A few Gilford students worked there—Brett, who graduated the year after us and whom I remembered for two things:  he was Erin Stimson’s boyfriend, and he had achieved an “A” in Mr. Lord’s physics class while I had barely scraped by with a D. Mary, who had the nicest hair I had ever seen (long, straight, shiny, and naturally blonde, in the late 80s when everyone wore it frizzy, processed, and huge.) But mostly, I remember Tiffany (not her real name). Tiffany was not from Gilford, but she knew a lot of Gilford people. She was someone my mother might call “a piece of work.” Tiffany had bleached blonde hair, a constant tan, and a raucous laugh that you could hear from outside the building. Although she was a waitress, she had the most expensive car in the parking lot, customers included:  a bright red Camaro complete with vanity plates that she always parked diagonally in two spots. She was older than the rest of us, but not by much, and her approach to her work was to make every customer hers—she would sit on bikers' laps, hug the regulars when they came in the door, joke with the older men, tell the women how beautiful they looked and how cute their kids were. We all thought she was a big faker, but she raked in the tips. This ambition was not limited to the pancake house—Tiffany was enrolled in Master’s Program and had big plans. Next to Tiffany, I felt like an immature slacker, even though by then I was in an MA program myself. The exchange with customers went like this:
Oh, you’re in a Master’s Program? Like Tiffany? I hear she’s going to open her own business.
Not like her program. In literature.
                   Pause. Oh. What are you going to do with that?  
The 1980s did not end well for Tiffany, or, for that matter, for the Colonial House of Pancakes. An unexpected pregnancy, the loss of her first professional job,   and all sorts of complications led to her transformation from object of scorn and envy to cautionary tale (“Don't spend more on a car than you can afford...look at what happened to Tiffany." "Tiffany was cheap with the busboys' tips, too, and look how she turned out.." )

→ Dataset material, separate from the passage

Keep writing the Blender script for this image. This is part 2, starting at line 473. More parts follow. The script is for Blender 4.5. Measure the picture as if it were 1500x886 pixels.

As for CHOP, it became an Italian restaurant for a while and then closed for good. An internet search of “Colonial House of Pancakes Gilford” led me to a business trademark website that showed the various logos of pancake houses. Underneath the silhouette of the man in the colonial hat serving a big dish of pancakes were the words: “trademark: dead."


Which I guess is just as well. Visiting friends in Champaign, Illinois one year, we went to an "Original Pancake House" (a chain) and they served, instead of the little containers of half-and-half, pitchers of heavy cream to go with the coffee. You poured it in and it separated into chunky curdles. They garnished the pancakes with ice-cream scoops of butter. It was much easier to gain weight at the pancake house than at Dairy Queen, and that's saying something.